■ Instruction: Omit every picture, and retype the lines that run from the beginning of the data below through the line containing "0.004, 0.0055], 10)", inclusive.
---------- Data section ----------
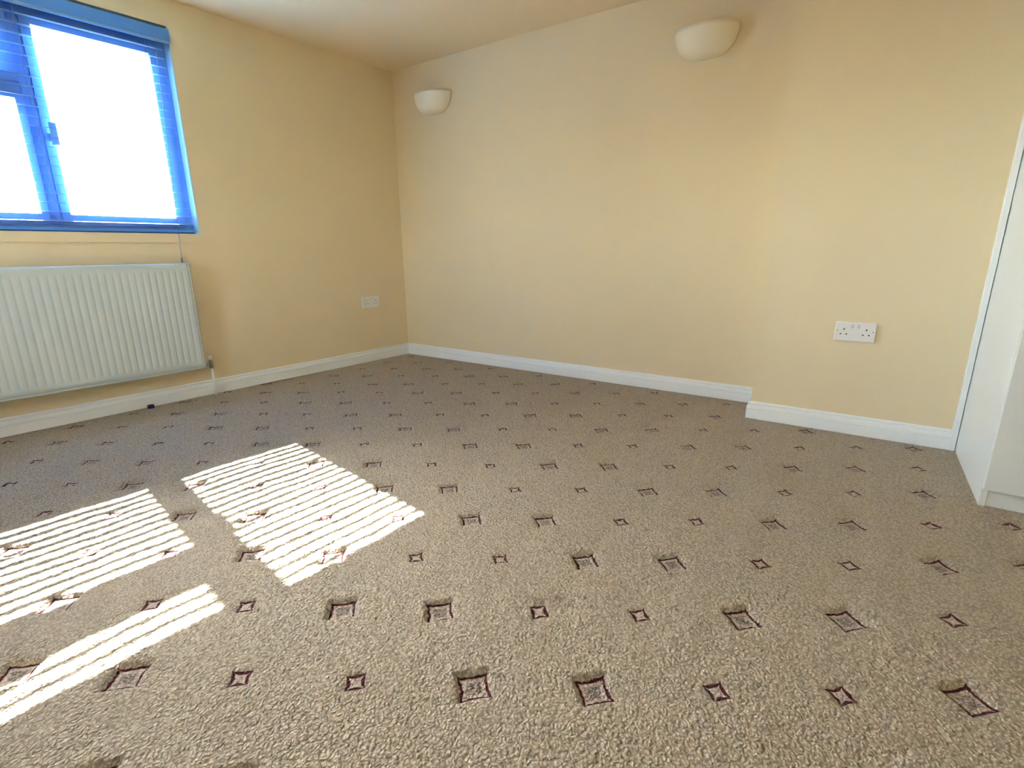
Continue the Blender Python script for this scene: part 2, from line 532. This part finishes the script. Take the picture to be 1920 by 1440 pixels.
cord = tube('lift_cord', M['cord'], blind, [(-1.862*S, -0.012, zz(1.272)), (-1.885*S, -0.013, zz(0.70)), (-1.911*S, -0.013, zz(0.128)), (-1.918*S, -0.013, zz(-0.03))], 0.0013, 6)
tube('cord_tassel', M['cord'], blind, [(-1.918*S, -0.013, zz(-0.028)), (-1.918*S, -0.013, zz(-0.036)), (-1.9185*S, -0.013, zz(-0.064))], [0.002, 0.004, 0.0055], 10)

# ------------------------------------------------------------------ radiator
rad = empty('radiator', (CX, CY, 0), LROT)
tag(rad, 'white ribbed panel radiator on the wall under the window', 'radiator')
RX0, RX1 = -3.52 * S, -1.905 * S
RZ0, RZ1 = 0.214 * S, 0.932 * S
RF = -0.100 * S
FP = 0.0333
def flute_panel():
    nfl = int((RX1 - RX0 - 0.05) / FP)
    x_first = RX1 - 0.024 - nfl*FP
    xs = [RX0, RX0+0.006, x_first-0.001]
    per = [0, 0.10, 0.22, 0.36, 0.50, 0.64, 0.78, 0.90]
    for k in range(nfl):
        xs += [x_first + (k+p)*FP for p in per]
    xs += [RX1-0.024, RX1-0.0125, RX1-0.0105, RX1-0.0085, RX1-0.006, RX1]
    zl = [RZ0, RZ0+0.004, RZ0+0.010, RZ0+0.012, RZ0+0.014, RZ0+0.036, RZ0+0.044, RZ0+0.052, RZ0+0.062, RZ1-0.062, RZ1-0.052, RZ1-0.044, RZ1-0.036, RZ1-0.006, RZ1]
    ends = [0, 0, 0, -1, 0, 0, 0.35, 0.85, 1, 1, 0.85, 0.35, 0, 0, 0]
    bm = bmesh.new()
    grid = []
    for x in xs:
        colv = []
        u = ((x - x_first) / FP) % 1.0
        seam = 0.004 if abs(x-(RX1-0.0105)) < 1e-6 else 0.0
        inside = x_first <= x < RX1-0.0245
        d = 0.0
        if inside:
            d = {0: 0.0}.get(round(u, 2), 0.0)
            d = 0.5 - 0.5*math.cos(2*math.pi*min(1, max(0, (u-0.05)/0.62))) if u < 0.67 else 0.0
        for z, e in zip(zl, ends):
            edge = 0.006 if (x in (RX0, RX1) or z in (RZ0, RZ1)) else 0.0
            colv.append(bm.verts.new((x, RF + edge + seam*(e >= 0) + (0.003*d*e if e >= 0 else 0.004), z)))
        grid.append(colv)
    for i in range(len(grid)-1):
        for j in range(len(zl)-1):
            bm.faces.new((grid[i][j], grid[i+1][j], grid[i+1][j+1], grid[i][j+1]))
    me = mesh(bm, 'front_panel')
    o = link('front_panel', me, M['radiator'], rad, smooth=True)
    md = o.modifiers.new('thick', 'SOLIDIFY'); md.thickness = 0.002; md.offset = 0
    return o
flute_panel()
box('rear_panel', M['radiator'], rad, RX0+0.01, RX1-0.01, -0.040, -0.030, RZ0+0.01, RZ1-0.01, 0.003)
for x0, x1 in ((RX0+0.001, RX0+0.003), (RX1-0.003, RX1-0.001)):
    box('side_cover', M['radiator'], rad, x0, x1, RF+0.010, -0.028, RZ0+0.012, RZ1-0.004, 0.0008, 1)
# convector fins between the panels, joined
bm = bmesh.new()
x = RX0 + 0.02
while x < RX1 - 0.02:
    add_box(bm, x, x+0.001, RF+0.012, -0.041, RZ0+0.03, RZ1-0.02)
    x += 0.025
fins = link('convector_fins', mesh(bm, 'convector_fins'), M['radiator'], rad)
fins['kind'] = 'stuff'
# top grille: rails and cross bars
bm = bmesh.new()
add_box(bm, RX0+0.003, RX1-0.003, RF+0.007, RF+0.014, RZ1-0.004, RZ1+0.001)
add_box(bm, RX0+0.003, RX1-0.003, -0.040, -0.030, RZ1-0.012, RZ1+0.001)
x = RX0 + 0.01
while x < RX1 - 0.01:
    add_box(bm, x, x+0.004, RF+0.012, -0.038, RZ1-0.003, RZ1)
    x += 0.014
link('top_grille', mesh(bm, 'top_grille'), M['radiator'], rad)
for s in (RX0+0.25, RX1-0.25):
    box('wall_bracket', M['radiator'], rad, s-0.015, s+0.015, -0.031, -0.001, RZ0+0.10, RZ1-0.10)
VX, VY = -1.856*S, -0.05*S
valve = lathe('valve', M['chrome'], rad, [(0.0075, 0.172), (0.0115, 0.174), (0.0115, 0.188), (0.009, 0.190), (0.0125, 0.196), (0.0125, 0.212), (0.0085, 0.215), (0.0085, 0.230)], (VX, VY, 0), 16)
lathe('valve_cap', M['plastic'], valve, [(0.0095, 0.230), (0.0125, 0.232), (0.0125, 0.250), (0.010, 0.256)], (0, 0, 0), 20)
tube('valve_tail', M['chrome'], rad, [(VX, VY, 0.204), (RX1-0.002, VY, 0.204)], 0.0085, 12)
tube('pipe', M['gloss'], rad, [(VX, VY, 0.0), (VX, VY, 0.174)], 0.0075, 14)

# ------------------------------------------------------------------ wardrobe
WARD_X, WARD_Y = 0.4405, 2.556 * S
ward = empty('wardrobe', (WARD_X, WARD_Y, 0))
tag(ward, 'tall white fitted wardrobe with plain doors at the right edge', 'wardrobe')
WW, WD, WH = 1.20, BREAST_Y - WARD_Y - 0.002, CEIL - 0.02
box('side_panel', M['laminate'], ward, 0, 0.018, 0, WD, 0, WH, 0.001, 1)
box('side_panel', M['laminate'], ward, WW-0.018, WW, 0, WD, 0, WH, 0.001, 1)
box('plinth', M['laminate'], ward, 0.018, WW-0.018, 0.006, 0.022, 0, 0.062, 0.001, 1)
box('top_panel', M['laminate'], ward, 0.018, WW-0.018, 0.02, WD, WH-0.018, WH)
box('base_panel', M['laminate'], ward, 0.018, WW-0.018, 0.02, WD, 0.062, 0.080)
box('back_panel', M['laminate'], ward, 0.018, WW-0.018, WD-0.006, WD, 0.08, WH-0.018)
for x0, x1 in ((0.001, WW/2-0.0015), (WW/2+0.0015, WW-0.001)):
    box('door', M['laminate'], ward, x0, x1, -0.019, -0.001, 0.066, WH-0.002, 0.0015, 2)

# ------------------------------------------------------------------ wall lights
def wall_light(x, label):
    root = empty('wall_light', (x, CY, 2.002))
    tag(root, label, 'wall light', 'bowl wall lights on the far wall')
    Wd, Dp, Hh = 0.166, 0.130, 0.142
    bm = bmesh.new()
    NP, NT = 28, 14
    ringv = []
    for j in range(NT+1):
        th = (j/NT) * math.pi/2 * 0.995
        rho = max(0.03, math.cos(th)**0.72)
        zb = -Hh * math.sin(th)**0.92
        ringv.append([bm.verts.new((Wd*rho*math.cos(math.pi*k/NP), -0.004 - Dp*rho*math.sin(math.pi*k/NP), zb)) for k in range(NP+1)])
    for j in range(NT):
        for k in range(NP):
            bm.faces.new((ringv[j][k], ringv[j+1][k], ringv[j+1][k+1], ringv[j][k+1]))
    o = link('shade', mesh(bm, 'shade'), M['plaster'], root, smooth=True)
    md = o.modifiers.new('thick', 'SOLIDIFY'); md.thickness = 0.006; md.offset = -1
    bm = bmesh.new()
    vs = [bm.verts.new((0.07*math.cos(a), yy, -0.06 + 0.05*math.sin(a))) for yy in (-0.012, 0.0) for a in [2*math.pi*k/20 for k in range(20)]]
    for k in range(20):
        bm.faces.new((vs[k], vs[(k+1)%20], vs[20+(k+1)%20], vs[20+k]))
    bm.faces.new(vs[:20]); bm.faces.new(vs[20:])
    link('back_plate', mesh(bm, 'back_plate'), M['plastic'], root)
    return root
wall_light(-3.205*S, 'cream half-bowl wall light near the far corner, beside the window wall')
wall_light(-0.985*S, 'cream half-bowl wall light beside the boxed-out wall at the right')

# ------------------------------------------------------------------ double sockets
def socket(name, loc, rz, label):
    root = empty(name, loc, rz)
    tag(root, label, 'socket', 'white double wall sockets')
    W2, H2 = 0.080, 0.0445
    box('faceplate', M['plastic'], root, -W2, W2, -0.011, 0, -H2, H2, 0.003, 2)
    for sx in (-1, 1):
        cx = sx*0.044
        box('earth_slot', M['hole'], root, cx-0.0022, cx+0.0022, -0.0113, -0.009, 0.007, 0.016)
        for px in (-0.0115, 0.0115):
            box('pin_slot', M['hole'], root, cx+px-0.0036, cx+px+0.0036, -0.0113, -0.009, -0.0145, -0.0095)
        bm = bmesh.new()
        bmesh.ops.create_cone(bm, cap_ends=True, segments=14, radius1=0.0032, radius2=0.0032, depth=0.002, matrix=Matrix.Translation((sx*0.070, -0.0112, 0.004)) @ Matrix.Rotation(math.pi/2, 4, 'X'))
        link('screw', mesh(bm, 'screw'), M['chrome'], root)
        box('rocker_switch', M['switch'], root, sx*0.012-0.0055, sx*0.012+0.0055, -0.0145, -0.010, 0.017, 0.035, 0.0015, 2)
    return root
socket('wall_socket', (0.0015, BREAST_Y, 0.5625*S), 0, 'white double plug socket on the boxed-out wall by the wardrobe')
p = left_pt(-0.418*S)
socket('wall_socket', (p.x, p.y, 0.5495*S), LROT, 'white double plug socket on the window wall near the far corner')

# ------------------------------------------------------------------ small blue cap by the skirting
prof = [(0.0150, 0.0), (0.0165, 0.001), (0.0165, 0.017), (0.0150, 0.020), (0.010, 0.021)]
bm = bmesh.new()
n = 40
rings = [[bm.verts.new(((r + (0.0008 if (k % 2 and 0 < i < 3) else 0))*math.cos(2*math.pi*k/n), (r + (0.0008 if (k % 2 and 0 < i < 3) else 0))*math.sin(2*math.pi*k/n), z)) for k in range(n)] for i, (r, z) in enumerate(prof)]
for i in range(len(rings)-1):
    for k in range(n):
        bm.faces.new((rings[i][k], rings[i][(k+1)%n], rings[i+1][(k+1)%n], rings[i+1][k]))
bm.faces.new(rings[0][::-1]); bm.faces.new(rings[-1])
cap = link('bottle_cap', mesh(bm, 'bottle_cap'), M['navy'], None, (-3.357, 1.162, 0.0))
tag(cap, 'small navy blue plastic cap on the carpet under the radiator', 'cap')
----------
■ Response for this exercise:
Continue the Blender Python script for this scene: part 2, from line 532. This part finishes the script. Take the picture to be 1920 by 1440 pixels.
cord = tube('lift_cord', M['cord'], blind, [(-1.862*S, -0.012, zz(1.272)), (-1.885*S, -0.013, zz(0.70)), (-1.911*S, -0.013, zz(0.128)), (-1.918*S, -0.013, zz(-0.03))], 0.0013, 6)
tube('cord_tassel', M['cord'], blind, [(-1.918*S, -0.013, zz(-0.028)), (-1.918*S, -0.013, zz(-0.036)), (-1.9185*S, -0.013, zz(-0.064))], [0.002, 0.004, 0.0055], 10)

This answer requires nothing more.